Sacajawea–There’s More to Her Than You Thought

Sacajawea Monument, n.d. Sacajawea Center, Salmon, Idaho. (Image: Sacajawea Center, Salmon, Idaho)

Let’s go back in time to when you were in third grade. To the time when history class was called social studies and the only things you tended to learn about were one of three things: (1) geography–basically looking at maps for the entire class (2) Native Americans and their “relationship” with the noble Christopher Columbus and (3) Henry Hudson and the creation of New York City. At least, this is what happened with me. Let’s face it–almost everything you learn in social studies up until about fifth grade or so, in the process of trying to make history “child-friendly,” practically becomes a lie. At this point in time, the only thing that I had learned about women in history is the fact that their role in Native American tribes was to gather food, take care of the children and, in certain tribes, were the leaders of their tribes. But their story is so much more complex than that and this could easily be proved by the story of Sacajawea.

I have only ever heard of the name Sacajawea in relation to the names of Lewis and Clark. Before sitting down to do research for this post this morning, my only identifier for this woman of strength and bravery was the fact that she was Lewis and Clark’s tour guide for their west bound expedition. Come to find out that she is the epitome of what a strong woman is. On top of traveling for weeks with a group of men she didn’t know, she did so with an infant daughter on her back all at the age of 16. She lived the majority of her life without her family, being that she was taken by a rival tribe, sold to slavery and forced to marry a French Canadian man at the age of 12. She is considered to be the most necessary component to the Lewis and Clark Expedition because her presence prevented skeptical tribes from attacking (even though it was her husband that was “selected” for the expedition). They never tell you that part of the story, huh?

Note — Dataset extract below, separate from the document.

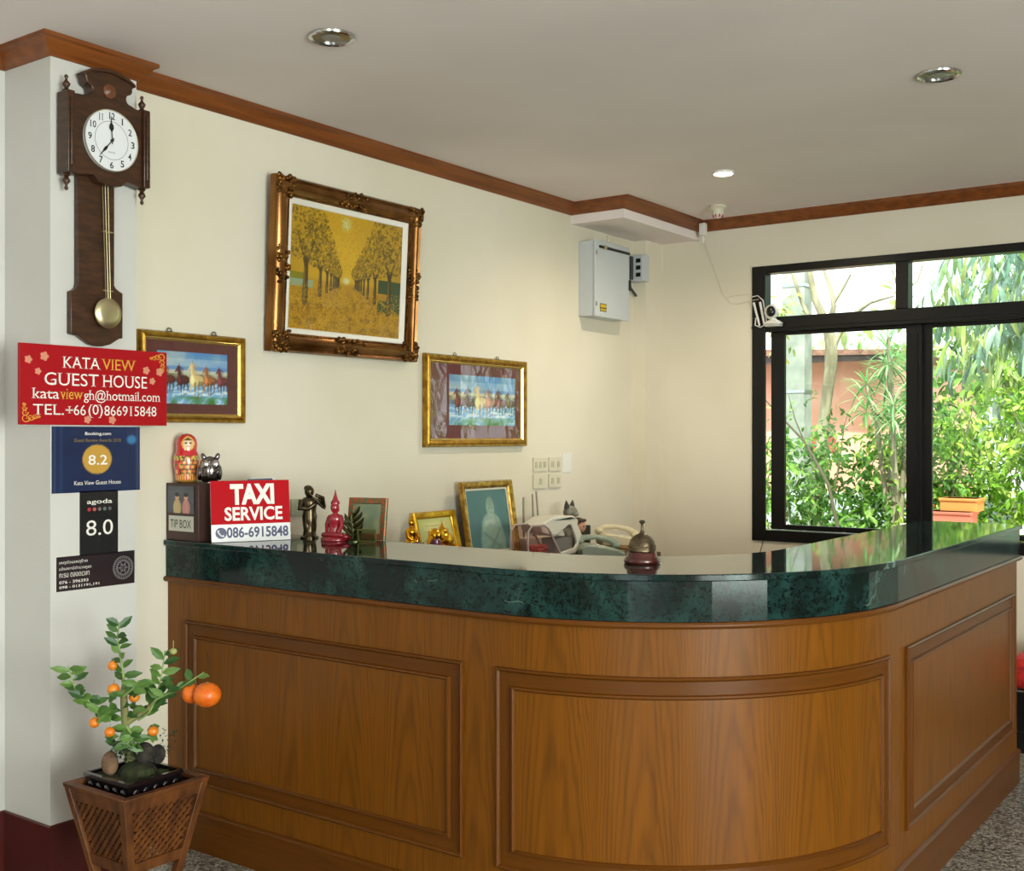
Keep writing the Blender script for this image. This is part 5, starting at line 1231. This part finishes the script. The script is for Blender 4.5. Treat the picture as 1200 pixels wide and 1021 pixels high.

Judy Chicago (American, b. 1939). The Dinner Party (Sacajawea place setting), 1974–79. Mixed media: ceramic, porcelain, textile. Brooklyn Museum, Gift of the Elizabeth A. Sackler Foundation, 2002.10. © Judy Chicago. Photograph by Jook Leung Photography

Sacajawea went against all of the odds, all of the expectations. At that time, Native Americans were considered savages and settlers didn’t give women nearly as much respect as the Native American tribes. The fact that she is the only Native American in Judy Chicago’s The Dinner Party shows how essential she is to our history. One of the purposes that Chicago gives her collection is to bring back and recognize the women who have been erased from our history. Even though Sacajawea had never actually been erased from history, seeing as she is mentioned once or twice in our children’s textbooks and classrooms, she has never been credited for everything that she had done. Without her, our civilization could be centuries behind in terms of development because Lewis and Clark could not have made it without her. Either they would have died of starvation, cold, been attacked by tribes or just simply have turned around to go back home. In the description of her plate on the Brooklyn Museum website, it states, “She [Sacagawea] stands not only as a symbol of the strength of Native American women, but as an emblem of the tenacity and power of all women”–I couldn’t have said it better myself.